§ **EXERCISE PROMPT**
Set down each line of the material that follows, exactly, with no pictures.

** START OF DATA PROVIDED **

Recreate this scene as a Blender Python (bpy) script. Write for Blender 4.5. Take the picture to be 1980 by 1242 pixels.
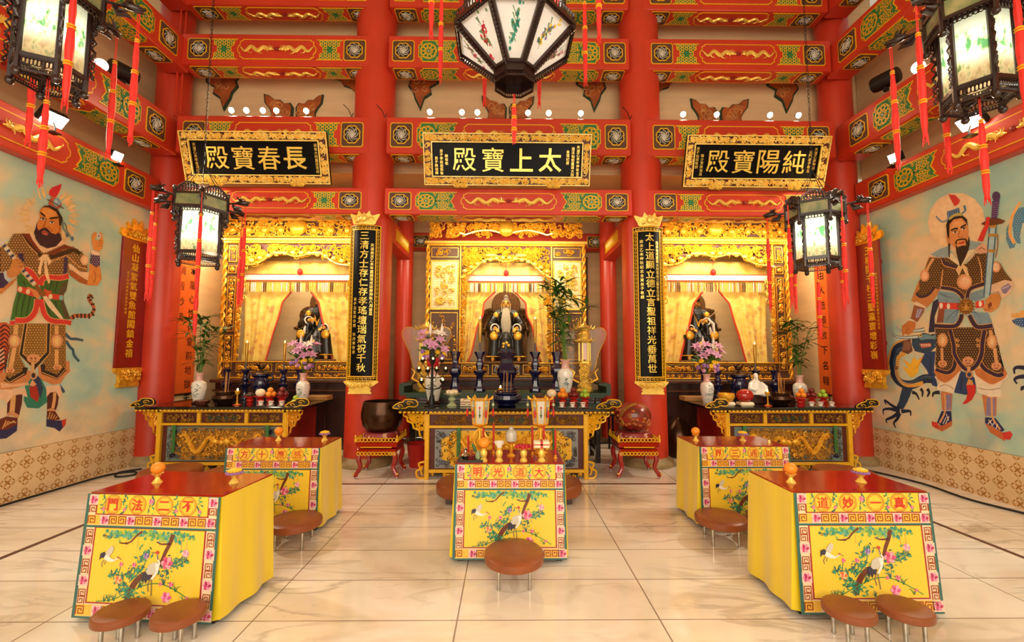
import bpy, bmesh, math, random
from mathutils import Vector, Matrix, Euler
PI = math.pi
sc = bpy.context.scene
for o in list(bpy.data.objects):
    bpy.data.objects.remove(o)
COL = sc.collection
# ---------------------------------------------------------------- camera, world, exposure, large lights
EYE = Vector((0, 0, 1.62)); FPX, PITCH, YAW, ROLL = 850.0, .07654, .0114, .00276
cam = bpy.data.cameras.new('camera'); cam.sensor_width = 36; cam.lens = FPX / 1980 * 36; cam.clip_start = .05
camo = bpy.data.objects.new('camera', cam); COL.objects.link(camo)
Rc = Matrix.Rotation(-YAW, 4, 'Z') @ Matrix.Rotation(PI / 2 + PITCH, 4, 'X') @ Matrix.Rotation(ROLL, 4, 'Z')
camo.matrix_world = Matrix.Translation(EYE) @ Rc
sc.camera = camo

def at(px, py, x=None, y=None, z=None):
    """point of the place seen at a pixel of the photograph, on the plane x=, y= or z="""
    d = Rc.to_3x3() @ Vector(((px - 990) / FPX, -(py - 621) / FPX, -1))
    i, v = (0, x) if x is not None else (1, y) if y is not None else (2, z)
    return EYE + d * ((v - EYE[i]) / d[i])

w = bpy.data.worlds.new('world'); sc.world = w; w.use_nodes = True
w.node_tree.nodes['Background'].inputs[0].default_value = (1, .84, .63, 1)
w.node_tree.nodes['Background'].inputs[1].default_value = .5
sc.view_settings.view_transform = 'Standard'; sc.view_settings.look = 'None'
sc.view_settings.gamma = 1; sc.view_settings.use_curve_mapping = False
sc.view_settings.exposure = .11

def light(kind, name, loc, power, color=(1, .8, .55), target=None, size=.1, angle=90, blend=.6, sy=None):
    l = bpy.data.lights.new(name, kind); l.energy = power; l.color = color
    if kind == 'AREA':
        l.size = size
        if sy: l.shape = 'RECTANGLE'; l.size_y = sy
    else:
        l.shadow_soft_size = size
    if kind == 'SPOT': l.spot_size = math.radians(angle); l.spot_blend = blend
    o = bpy.data.objects.new(name, l); COL.objects.link(o); o.location = loc
    if target is not None:
        o.rotation_euler = (Vector(target) - Vector(loc)).to_track_quat('-Z', 'Y').to_euler()
    return o
WARM = (1, .72, .42)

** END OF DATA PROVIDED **

§ **FINISHED TASK**
Recreate this scene as a Blender Python (bpy) script. Write for Blender 4.5. Take the picture to be 1980 by 1242 pixels.
import bpy, bmesh, math, random
from mathutils import Vector, Matrix, Euler
PI = math.pi
sc = bpy.context.scene
for o in list(bpy.data.objects):
    bpy.data.objects.remove(o)
COL = sc.collection
# ---------------------------------------------------------------- camera, world, exposure, large lights
EYE = Vector((0, 0, 1.62)); FPX, PITCH, YAW, ROLL = 850.0, .07654, .0114, .00276
cam = bpy.data.cameras.new('camera'); cam.sensor_width = 36; cam.lens = FPX / 1980 * 36; cam.clip_start = .05
camo = bpy.data.objects.new('camera', cam); COL.objects.link(camo)
Rc = Matrix.Rotation(-YAW, 4, 'Z') @ Matrix.Rotation(PI / 2 + PITCH, 4, 'X') @ Matrix.Rotation(ROLL, 4, 'Z')
camo.matrix_world = Matrix.Translation(EYE) @ Rc
sc.camera = camo

def at(px, py, x=None, y=None, z=None):
    """point of the place seen at a pixel of the photograph, on the plane x=, y= or z="""
    d = Rc.to_3x3() @ Vector(((px - 990) / FPX, -(py - 621) / FPX, -1))
    i, v = (0, x) if x is not None else (1, y) if y is not None else (2, z)
    return EYE + d * ((v - EYE[i]) / d[i])

w = bpy.data.worlds.new('world'); sc.world = w; w.use_nodes = True
w.node_tree.nodes['Background'].inputs[0].default_value = (1, .84, .63, 1)
w.node_tree.nodes['Background'].inputs[1].default_value = .5
sc.view_settings.view_transform = 'Standard'; sc.view_settings.look = 'None'
sc.view_settings.gamma = 1; sc.view_settings.use_curve_mapping = False
sc.view_settings.exposure = .11

def light(kind, name, loc, power, color=(1, .8, .55), target=None, size=.1, angle=90, blend=.6, sy=None):
    l = bpy.data.lights.new(name, kind); l.energy = power; l.color = color
    if kind == 'AREA':
        l.size = size
        if sy: l.shape = 'RECTANGLE'; l.size_y = sy
    else:
        l.shadow_soft_size = size
    if kind == 'SPOT': l.spot_size = math.radians(angle); l.spot_blend = blend
    o = bpy.data.objects.new(name, l); COL.objects.link(o); o.location = loc
    if target is not None:
        o.rotation_euler = (Vector(target) - Vector(loc)).to_track_quat('-Z', 'Y').to_euler()
    return o
WARM = (1, .72, .42)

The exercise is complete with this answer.